Let $M$ be a smooth manifold and let $N$ be a manifold with boundary, both with the same dimension $n$. If $dF_{p}$ is an isomorphism, then $F\left(p\right)\in\mbox{int}N $.
I am trying to prove this theorem to prove a result about smooth embeddings. Here is how I am thinking the problem could be solved. Assume thet $F(p)$ is a boundary point of $N$. Then there exists a chart $(V,\psi)$ at $F(p)$ such that $\psi(V) $ is an open subset of the upper half space $\mathbb{H}^{n}$. I guess we have to use some fact about $M$ having no boundary and the the fact that $dF_p$ is an isomorphism to show that there is a contradiction, but I cannot figure that out.

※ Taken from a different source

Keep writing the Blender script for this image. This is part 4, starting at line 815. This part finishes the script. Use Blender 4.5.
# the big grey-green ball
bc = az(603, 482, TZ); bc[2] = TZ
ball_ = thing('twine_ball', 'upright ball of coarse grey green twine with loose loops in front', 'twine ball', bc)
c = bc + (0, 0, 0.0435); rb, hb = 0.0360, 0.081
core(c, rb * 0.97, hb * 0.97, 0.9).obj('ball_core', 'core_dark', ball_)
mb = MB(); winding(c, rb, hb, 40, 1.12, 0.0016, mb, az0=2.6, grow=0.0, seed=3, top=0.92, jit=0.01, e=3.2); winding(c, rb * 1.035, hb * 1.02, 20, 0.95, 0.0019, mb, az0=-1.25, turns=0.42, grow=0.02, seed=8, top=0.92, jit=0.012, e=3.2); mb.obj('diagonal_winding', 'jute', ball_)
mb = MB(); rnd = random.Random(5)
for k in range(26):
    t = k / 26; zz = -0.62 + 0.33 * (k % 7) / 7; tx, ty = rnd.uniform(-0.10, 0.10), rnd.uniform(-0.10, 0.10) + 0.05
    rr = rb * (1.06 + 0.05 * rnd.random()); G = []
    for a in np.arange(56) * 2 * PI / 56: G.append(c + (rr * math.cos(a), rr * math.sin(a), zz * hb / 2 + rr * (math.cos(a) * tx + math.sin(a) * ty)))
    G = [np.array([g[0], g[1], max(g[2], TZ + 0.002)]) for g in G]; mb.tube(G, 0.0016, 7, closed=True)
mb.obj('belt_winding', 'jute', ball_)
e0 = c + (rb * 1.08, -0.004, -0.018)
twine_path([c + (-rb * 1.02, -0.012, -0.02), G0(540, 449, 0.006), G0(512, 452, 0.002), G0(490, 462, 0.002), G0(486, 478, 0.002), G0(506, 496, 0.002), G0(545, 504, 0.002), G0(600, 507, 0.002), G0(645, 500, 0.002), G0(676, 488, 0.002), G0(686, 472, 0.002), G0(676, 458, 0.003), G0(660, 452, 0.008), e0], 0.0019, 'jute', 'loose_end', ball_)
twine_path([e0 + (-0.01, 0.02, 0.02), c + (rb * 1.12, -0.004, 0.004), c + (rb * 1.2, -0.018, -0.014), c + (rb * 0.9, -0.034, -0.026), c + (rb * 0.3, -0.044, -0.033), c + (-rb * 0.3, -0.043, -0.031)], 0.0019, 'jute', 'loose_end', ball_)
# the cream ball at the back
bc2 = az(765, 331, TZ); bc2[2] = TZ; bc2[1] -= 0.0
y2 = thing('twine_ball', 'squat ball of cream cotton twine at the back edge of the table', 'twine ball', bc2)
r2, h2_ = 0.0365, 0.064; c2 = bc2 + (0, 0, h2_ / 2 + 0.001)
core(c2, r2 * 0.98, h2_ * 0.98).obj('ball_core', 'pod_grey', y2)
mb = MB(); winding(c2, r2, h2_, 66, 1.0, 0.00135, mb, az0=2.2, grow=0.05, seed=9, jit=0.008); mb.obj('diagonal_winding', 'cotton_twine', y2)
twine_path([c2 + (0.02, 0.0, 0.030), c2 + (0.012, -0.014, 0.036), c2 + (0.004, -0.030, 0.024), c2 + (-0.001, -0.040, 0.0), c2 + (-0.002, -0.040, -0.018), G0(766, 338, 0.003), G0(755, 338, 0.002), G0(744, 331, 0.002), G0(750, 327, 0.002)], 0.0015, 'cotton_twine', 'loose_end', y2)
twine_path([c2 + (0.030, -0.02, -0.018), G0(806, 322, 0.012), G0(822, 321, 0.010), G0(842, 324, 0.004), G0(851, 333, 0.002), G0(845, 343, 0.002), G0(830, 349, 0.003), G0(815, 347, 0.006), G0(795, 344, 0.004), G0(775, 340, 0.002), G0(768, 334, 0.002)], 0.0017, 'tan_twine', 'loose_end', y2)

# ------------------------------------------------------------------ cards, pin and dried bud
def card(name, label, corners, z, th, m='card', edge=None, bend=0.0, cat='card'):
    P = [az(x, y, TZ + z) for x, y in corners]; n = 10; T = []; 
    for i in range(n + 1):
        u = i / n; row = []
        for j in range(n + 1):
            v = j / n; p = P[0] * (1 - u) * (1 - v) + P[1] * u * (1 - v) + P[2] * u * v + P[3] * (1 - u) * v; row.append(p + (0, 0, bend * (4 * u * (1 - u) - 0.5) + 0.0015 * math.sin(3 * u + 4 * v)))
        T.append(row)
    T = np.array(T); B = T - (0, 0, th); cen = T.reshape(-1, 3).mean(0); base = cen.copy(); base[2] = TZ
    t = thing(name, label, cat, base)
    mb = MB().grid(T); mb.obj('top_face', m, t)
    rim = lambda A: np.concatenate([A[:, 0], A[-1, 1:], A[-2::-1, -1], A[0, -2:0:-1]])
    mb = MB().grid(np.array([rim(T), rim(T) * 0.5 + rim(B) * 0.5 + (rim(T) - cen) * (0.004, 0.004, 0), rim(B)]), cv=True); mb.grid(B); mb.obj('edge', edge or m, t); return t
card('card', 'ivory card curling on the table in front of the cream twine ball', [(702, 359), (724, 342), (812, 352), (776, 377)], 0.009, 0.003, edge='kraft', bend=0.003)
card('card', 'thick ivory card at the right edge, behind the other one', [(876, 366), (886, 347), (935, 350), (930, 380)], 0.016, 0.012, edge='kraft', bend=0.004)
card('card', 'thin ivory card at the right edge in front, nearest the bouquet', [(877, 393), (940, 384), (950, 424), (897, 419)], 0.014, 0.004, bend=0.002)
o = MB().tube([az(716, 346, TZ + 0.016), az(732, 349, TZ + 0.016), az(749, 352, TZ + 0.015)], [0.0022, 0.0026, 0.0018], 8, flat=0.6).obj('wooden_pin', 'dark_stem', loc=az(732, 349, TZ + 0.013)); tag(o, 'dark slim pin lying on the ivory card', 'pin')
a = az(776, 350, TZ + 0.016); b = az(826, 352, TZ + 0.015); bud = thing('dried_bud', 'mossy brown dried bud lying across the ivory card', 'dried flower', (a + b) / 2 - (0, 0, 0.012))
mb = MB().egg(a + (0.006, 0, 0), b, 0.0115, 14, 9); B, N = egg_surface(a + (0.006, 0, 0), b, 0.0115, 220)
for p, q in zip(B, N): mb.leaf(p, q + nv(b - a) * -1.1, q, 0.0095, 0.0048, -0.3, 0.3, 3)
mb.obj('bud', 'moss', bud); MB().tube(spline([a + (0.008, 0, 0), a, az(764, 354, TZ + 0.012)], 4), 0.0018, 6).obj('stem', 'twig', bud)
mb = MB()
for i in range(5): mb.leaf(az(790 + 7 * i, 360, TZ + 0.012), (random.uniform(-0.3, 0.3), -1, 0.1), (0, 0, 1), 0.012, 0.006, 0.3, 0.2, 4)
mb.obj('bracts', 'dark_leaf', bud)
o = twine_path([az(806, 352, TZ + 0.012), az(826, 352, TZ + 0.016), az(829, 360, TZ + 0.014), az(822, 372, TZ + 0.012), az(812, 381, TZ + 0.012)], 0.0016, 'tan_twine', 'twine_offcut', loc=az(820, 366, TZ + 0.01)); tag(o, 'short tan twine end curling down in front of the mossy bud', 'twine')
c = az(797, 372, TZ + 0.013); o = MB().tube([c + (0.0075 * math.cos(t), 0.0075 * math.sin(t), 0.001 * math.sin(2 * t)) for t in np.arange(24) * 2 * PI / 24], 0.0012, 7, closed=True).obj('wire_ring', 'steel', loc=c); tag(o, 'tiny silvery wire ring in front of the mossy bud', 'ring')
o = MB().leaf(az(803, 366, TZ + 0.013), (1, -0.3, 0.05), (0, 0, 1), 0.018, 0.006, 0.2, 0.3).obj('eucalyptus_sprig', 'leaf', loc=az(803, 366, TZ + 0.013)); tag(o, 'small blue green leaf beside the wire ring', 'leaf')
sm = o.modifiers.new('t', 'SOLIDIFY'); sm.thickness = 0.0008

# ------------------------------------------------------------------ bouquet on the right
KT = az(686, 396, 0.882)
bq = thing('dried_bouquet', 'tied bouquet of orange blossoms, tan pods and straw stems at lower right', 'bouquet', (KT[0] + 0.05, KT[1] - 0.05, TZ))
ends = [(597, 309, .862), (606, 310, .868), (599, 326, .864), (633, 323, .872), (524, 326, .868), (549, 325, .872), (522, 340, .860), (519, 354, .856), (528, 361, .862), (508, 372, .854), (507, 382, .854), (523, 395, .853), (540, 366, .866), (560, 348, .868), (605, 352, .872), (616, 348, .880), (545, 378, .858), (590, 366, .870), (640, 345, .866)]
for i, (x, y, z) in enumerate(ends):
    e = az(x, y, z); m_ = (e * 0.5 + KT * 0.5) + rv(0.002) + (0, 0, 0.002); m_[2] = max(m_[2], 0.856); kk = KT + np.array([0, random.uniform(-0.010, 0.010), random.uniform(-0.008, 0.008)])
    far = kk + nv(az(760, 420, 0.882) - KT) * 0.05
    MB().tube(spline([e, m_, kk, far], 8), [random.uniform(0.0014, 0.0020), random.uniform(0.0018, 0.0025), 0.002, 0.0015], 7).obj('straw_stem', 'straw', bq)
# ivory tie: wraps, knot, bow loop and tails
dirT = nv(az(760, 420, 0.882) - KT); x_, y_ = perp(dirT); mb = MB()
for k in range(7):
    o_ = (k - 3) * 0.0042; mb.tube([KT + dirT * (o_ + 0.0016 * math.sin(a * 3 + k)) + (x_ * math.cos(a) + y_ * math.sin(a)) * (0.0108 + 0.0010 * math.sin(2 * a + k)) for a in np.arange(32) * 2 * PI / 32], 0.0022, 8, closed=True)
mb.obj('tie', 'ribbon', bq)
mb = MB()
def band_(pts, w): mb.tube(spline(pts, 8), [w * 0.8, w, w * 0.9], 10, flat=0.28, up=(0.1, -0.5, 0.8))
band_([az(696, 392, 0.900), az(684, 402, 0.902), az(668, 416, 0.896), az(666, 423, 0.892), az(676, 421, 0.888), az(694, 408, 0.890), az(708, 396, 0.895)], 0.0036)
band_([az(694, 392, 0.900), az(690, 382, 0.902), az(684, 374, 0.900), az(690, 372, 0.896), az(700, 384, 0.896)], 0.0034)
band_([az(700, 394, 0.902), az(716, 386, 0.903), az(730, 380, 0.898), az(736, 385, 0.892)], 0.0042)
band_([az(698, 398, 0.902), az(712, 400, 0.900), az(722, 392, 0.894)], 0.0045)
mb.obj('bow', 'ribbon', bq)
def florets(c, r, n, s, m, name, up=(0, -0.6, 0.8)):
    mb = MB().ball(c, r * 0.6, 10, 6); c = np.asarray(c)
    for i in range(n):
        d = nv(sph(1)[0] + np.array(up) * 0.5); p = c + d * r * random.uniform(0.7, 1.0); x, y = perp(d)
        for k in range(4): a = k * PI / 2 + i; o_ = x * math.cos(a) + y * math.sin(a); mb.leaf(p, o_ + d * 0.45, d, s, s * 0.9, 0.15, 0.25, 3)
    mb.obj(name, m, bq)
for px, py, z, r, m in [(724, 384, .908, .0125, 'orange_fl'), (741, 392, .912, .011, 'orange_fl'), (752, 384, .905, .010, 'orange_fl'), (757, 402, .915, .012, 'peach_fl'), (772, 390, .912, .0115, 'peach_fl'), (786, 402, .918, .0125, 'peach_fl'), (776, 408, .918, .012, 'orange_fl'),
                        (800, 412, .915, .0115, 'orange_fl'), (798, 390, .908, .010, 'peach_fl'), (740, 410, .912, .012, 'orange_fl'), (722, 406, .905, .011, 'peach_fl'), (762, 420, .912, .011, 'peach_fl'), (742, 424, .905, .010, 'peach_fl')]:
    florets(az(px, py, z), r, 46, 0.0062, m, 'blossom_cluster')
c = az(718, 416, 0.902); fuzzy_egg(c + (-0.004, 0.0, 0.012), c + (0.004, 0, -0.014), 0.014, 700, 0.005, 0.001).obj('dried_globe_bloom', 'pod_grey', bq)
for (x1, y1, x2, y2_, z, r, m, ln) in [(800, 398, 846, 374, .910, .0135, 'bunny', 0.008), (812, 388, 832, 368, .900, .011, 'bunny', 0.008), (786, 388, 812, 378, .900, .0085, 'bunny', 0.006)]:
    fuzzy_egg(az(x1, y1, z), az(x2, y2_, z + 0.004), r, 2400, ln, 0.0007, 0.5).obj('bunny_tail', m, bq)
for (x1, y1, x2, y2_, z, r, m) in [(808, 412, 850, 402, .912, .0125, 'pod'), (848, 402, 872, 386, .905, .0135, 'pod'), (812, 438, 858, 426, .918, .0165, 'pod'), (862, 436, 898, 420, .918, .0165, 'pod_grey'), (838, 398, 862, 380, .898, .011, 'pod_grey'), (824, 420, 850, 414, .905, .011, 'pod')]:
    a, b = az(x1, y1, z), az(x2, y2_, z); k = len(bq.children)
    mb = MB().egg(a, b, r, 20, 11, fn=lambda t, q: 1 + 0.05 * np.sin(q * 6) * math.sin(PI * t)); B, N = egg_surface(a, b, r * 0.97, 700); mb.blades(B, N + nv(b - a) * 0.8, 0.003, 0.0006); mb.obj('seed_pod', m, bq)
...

By passing to charts near $p$ and $F(p)$, it suffices to prove this in the case $M = \mathbb R^n,N = H^n$. Since $dF_p$ is an isomorphism, by the inverse function theorem (for $\mathbb R^n$, thinking of $H^n$ as a subset of $\mathbb R^n$) we can find an open set $U \ni p$ such that $F(U)$ is open (in $\mathbb R^n$!) and $F : U \to F(U)$ is a diffeomorphism. Since $F(p)\in F(U)$, this rules out $F(p) \in \partial H^n$, because no $\mathbb R^n$-neighbourhood of a boundary point is contained in $H^n$.